- Recorded information -
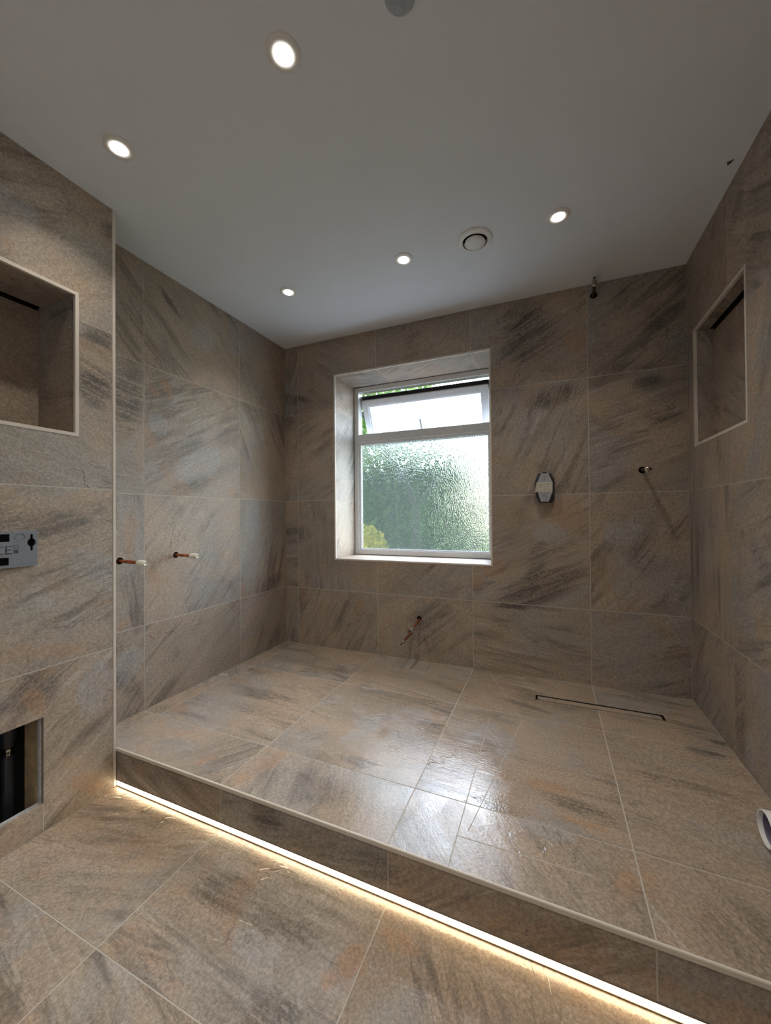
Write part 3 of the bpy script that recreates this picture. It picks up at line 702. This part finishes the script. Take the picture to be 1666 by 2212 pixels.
for A_, B_ in ((R0, R1), (R1, R2)):
    for k in range(8): bm.faces.new((A_[k], A_[(k + 1) % 8], B_[(k + 1) % 8], B_[k]))
bm.faces.new(R2)
bm_obj('valve_body', bm, navy, sv)
box('level_clip', (1.687 - o_.x, -.034, 1.243 - o_.z), (1.706 - o_.x, -.010, 1.250 - o_.z), navy, sv, bevel=.001)
lab = prism('instruction_label', [Vector((x, -.0395, z)) - o_ for x, z in vl_], (0, -.0015, 0), plain('grey_label', (.36, .37, .39), .5, grain=.04), sv)
tape = plain('cream_masking_tape', (.55, .52, .42), .7, grain=.05)
tp = prism('masking_tape', [Vector(q) - o_ for q in ((1.656, -.0412, 1.197), (1.7345, -.0412, 1.196), (1.7340, -.0412, 1.145), (1.656, -.0412, 1.146))], (0, -.0006, 0), tape, sv)
prism('tape_tail', [Vector(q) - o_ for q in ((1.656, -.0410, 1.190), (1.657, -.0412, 1.146), (1.651, -.030, 1.140), (1.646, -.012, 1.150), (1.650, -.020, 1.170))], (0, .0005, 0), tape, sv)
ink = plain('black_print', (.035, .035, .04), .6)
bm = bmesh.new()
def mark(x0, z0, x1, z1, y, w=.0012, b_=None):
    a = Vector((x0, y, z0)); b = Vector((x1, y, z1)); t_ = (b - a).normalized(); n_ = Vector((-t_.z, 0, t_.x)) * w / 2
    add_prism(b_ if b_ is not None else bm, [p - o_ for p in (a - n_, b - n_, b + n_, a + n_)], (0, -.0003, 0))
yl = -.0411
for s_ in ((1.693, 1.231, 1.690, 1.226), (1.700, 1.228, 1.693, 1.214), (1.695, 1.224, 1.712, 1.224), (1.680, 1.218, 1.684, 1.220), (1.693, 1.216, 1.697, 1.204), (1.697, 1.210, 1.692, 1.206)): mark(*s_, yl)
bm_obj('upper_diagram', bm, ink, lab); bm = bmesh.new()
for s_ in ((1.700, 1.137, 1.700, 1.102), (1.684, 1.130, 1.696, 1.130), (1.684, 1.127, 1.696, 1.127), (1.684, 1.119, 1.696, 1.119), (1.690, 1.131, 1.690, 1.126), (1.705, 1.135, 1.714, 1.132), (1.704, 1.118, 1.714, 1.116), (1.705, 1.112, 1.712, 1.112), (1.686, 1.100, 1.706, 1.100)): mark(*s_, yl)
bm_obj('lower_diagram', bm, ink, lab)
bm = bmesh.new()
yl = -.0419
for s_ in ((1.664, 1.187, 1.694, 1.186), (1.672, 1.187, 1.670, 1.170), (1.679, 1.186, 1.677, 1.168), (1.668, 1.176, 1.684, 1.176), (1.667, 1.153, 1.692, 1.153), (1.700, 1.186, 1.722, 1.186), (1.706, 1.190, 1.711, 1.170), (1.712, 1.188, 1.707, 1.166), (1.700, 1.172, 1.724, 1.174), (1.702, 1.156, 1.726, 1.156), (1.694, 1.191, 1.694, 1.150)): mark(*s_, yl, .0009)
bm_obj('pen_marks', bm, plain('faded_pen', (.17, .17, .16), .7), tp)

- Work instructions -
Restate the full listing verbatim and drop every picture.

- Solution to the exercise -
Write part 3 of the bpy script that recreates this picture. It picks up at line 702. This part finishes the script. Take the picture to be 1666 by 2212 pixels.
for A_, B_ in ((R0, R1), (R1, R2)):
    for k in range(8): bm.faces.new((A_[k], A_[(k + 1) % 8], B_[(k + 1) % 8], B_[k]))
bm.faces.new(R2)
bm_obj('valve_body', bm, navy, sv)
box('level_clip', (1.687 - o_.x, -.034, 1.243 - o_.z), (1.706 - o_.x, -.010, 1.250 - o_.z), navy, sv, bevel=.001)
lab = prism('instruction_label', [Vector((x, -.0395, z)) - o_ for x, z in vl_], (0, -.0015, 0), plain('grey_label', (.36, .37, .39), .5, grain=.04), sv)
tape = plain('cream_masking_tape', (.55, .52, .42), .7, grain=.05)
tp = prism('masking_tape', [Vector(q) - o_ for q in ((1.656, -.0412, 1.197), (1.7345, -.0412, 1.196), (1.7340, -.0412, 1.145), (1.656, -.0412, 1.146))], (0, -.0006, 0), tape, sv)
prism('tape_tail', [Vector(q) - o_ for q in ((1.656, -.0410, 1.190), (1.657, -.0412, 1.146), (1.651, -.030, 1.140), (1.646, -.012, 1.150), (1.650, -.020, 1.170))], (0, .0005, 0), tape, sv)
ink = plain('black_print', (.035, .035, .04), .6)
bm = bmesh.new()
def mark(x0, z0, x1, z1, y, w=.0012, b_=None):
    a = Vector((x0, y, z0)); b = Vector((x1, y, z1)); t_ = (b - a).normalized(); n_ = Vector((-t_.z, 0, t_.x)) * w / 2
    add_prism(b_ if b_ is not None else bm, [p - o_ for p in (a - n_, b - n_, b + n_, a + n_)], (0, -.0003, 0))
yl = -.0411
for s_ in ((1.693, 1.231, 1.690, 1.226), (1.700, 1.228, 1.693, 1.214), (1.695, 1.224, 1.712, 1.224), (1.680, 1.218, 1.684, 1.220), (1.693, 1.216, 1.697, 1.204), (1.697, 1.210, 1.692, 1.206)): mark(*s_, yl)
bm_obj('upper_diagram', bm, ink, lab); bm = bmesh.new()
for s_ in ((1.700, 1.137, 1.700, 1.102), (1.684, 1.130, 1.696, 1.130), (1.684, 1.127, 1.696, 1.127), (1.684, 1.119, 1.696, 1.119), (1.690, 1.131, 1.690, 1.126), (1.705, 1.135, 1.714, 1.132), (1.704, 1.118, 1.714, 1.116), (1.705, 1.112, 1.712, 1.112), (1.686, 1.100, 1.706, 1.100)): mark(*s_, yl)
bm_obj('lower_diagram', bm, ink, lab)
bm = bmesh.new()
yl = -.0419
for s_ in ((1.664, 1.187, 1.694, 1.186), (1.672, 1.187, 1.670, 1.170), (1.679, 1.186, 1.677, 1.168), (1.668, 1.176, 1.684, 1.176), (1.667, 1.153, 1.692, 1.153), (1.700, 1.186, 1.722, 1.186), (1.706, 1.190, 1.711, 1.170), (1.712, 1.188, 1.707, 1.166), (1.700, 1.172, 1.724, 1.174), (1.702, 1.156, 1.726, 1.156), (1.694, 1.191, 1.694, 1.150)): mark(*s_, yl, .0009)
bm_obj('pen_marks', bm, plain('faded_pen', (.17, .17, .16), .7), tp)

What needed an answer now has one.